> **GOAL OF THE EXERCISE**:
Reproduce nothing except the lines between the line with "Write a Blender" and the line with "S.camera = cam", both ends included, and please leave out pictures.

> **INPUT FOR THIS TASK**:
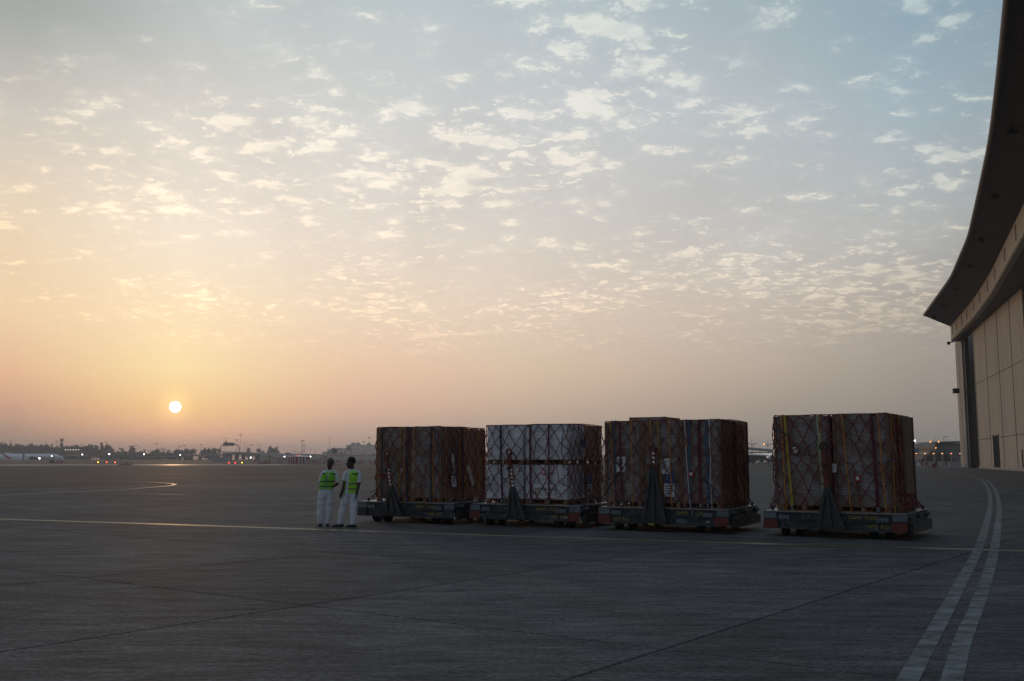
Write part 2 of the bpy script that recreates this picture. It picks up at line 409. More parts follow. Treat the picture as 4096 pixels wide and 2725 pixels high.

* * *

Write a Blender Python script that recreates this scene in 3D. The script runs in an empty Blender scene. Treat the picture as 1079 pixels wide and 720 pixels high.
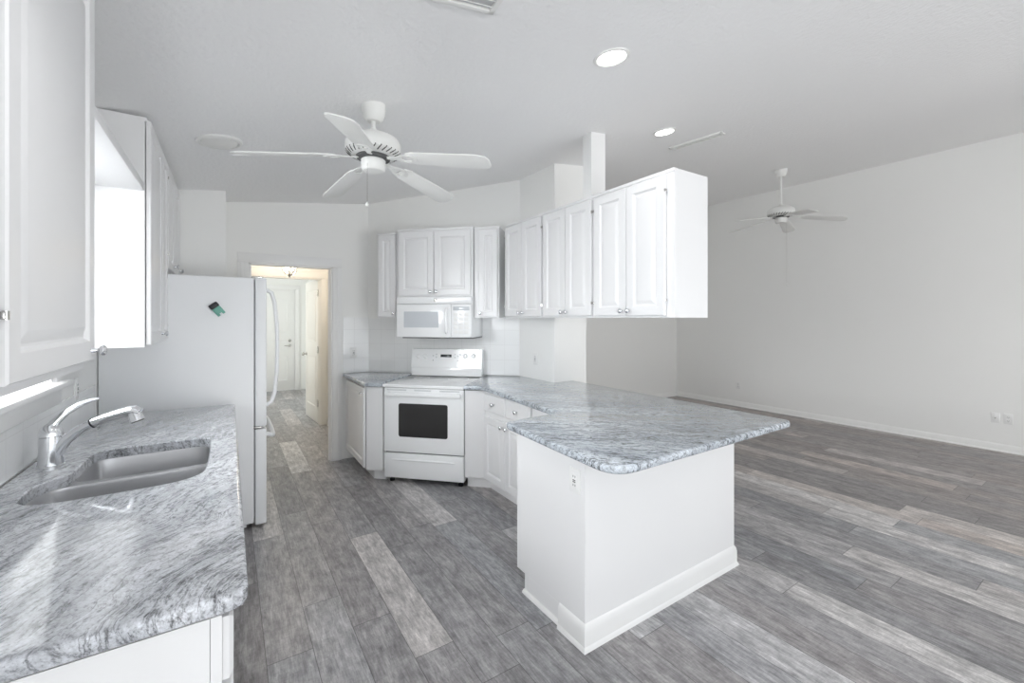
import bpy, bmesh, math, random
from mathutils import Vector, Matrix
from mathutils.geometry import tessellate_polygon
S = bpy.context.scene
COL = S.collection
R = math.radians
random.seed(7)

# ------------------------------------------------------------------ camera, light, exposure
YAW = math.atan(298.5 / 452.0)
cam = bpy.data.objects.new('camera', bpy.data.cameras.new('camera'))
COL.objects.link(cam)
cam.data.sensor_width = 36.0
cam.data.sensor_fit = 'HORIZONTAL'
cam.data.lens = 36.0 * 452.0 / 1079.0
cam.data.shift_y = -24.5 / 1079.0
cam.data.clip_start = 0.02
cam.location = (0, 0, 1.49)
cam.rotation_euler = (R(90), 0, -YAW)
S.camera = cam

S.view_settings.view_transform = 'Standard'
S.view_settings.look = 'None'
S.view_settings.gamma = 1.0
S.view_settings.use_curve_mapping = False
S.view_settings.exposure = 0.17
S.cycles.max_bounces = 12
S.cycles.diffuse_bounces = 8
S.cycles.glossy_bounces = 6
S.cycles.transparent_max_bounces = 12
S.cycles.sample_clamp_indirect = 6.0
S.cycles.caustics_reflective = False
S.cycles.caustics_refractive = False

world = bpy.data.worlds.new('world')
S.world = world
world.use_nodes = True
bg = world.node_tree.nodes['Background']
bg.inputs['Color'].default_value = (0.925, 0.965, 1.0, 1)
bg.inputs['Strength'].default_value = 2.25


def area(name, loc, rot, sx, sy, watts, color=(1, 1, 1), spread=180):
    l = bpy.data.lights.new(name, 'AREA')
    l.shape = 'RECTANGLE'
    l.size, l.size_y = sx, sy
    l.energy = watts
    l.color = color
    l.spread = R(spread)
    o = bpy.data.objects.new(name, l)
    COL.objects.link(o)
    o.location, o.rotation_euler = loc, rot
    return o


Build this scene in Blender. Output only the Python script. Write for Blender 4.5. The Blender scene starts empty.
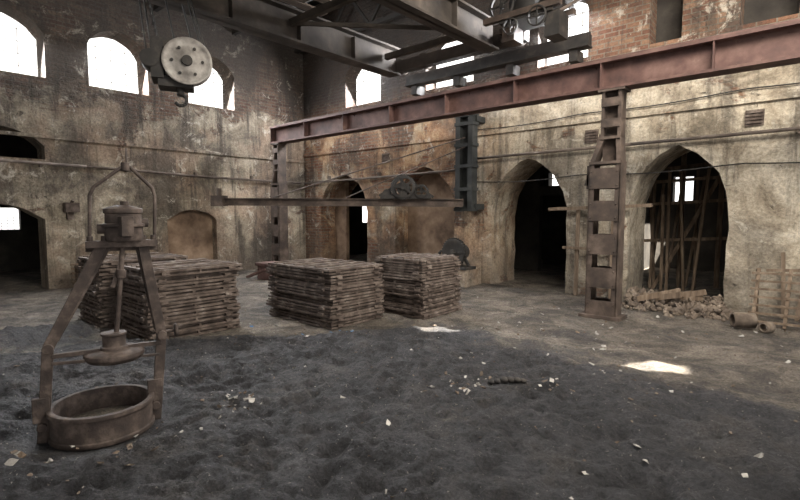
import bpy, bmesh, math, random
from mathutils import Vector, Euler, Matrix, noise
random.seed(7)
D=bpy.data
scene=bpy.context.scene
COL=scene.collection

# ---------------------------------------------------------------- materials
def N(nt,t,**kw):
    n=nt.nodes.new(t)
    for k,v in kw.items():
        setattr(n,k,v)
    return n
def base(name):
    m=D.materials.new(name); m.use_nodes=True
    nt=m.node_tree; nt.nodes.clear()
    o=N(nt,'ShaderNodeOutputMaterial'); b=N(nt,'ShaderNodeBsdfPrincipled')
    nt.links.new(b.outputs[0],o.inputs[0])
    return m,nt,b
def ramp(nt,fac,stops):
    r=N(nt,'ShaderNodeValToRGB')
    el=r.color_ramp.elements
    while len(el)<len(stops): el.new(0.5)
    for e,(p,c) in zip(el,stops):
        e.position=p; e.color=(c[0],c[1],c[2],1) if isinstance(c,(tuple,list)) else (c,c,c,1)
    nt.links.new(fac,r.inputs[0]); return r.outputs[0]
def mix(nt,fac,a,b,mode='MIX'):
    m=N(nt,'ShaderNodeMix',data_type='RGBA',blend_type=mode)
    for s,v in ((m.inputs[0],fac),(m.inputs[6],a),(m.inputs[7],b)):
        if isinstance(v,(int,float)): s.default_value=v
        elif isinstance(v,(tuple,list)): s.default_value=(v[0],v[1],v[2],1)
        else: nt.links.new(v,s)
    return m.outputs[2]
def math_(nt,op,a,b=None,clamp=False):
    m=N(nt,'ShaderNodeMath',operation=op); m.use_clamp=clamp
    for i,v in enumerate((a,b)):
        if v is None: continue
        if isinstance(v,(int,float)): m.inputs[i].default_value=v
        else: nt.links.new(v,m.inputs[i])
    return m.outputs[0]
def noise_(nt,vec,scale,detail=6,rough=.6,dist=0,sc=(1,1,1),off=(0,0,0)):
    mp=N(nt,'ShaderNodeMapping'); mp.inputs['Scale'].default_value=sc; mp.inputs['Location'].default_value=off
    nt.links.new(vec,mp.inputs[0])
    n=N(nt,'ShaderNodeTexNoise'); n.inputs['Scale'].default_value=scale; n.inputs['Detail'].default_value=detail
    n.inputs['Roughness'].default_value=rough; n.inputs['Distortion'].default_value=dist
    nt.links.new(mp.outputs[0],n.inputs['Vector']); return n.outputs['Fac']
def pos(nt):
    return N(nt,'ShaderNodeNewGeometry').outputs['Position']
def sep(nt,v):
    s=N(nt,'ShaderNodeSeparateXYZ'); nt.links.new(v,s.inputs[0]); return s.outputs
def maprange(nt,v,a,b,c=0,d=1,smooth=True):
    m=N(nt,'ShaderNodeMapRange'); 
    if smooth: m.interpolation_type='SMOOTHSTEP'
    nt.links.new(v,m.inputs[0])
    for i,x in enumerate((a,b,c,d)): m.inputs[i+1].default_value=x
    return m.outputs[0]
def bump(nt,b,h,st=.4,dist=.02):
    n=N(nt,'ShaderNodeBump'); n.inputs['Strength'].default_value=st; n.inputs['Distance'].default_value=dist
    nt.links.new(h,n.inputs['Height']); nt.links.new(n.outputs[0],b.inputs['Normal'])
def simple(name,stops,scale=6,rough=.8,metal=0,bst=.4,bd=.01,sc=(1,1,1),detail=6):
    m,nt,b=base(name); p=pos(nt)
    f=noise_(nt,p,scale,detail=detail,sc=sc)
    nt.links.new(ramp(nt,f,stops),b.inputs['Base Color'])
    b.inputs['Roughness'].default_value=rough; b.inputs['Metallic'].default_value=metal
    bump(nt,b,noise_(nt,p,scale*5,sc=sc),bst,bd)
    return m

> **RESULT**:
Write a Blender Python script that recreates this scene in 3D. The script runs in an empty Blender scene. Treat the picture as 1079 pixels wide and 720 pixels high.
import bpy, bmesh, math, random
from mathutils import Vector, Matrix
from mathutils.geometry import tessellate_polygon
S = bpy.context.scene
COL = S.collection
R = math.radians
random.seed(7)

# ------------------------------------------------------------------ camera, light, exposure
YAW = math.atan(298.5 / 452.0)
cam = bpy.data.objects.new('camera', bpy.data.cameras.new('camera'))
COL.objects.link(cam)
cam.data.sensor_width = 36.0
cam.data.sensor_fit = 'HORIZONTAL'
cam.data.lens = 36.0 * 452.0 / 1079.0
cam.data.shift_y = -24.5 / 1079.0
cam.data.clip_start = 0.02
cam.location = (0, 0, 1.49)
cam.rotation_euler = (R(90), 0, -YAW)
S.camera = cam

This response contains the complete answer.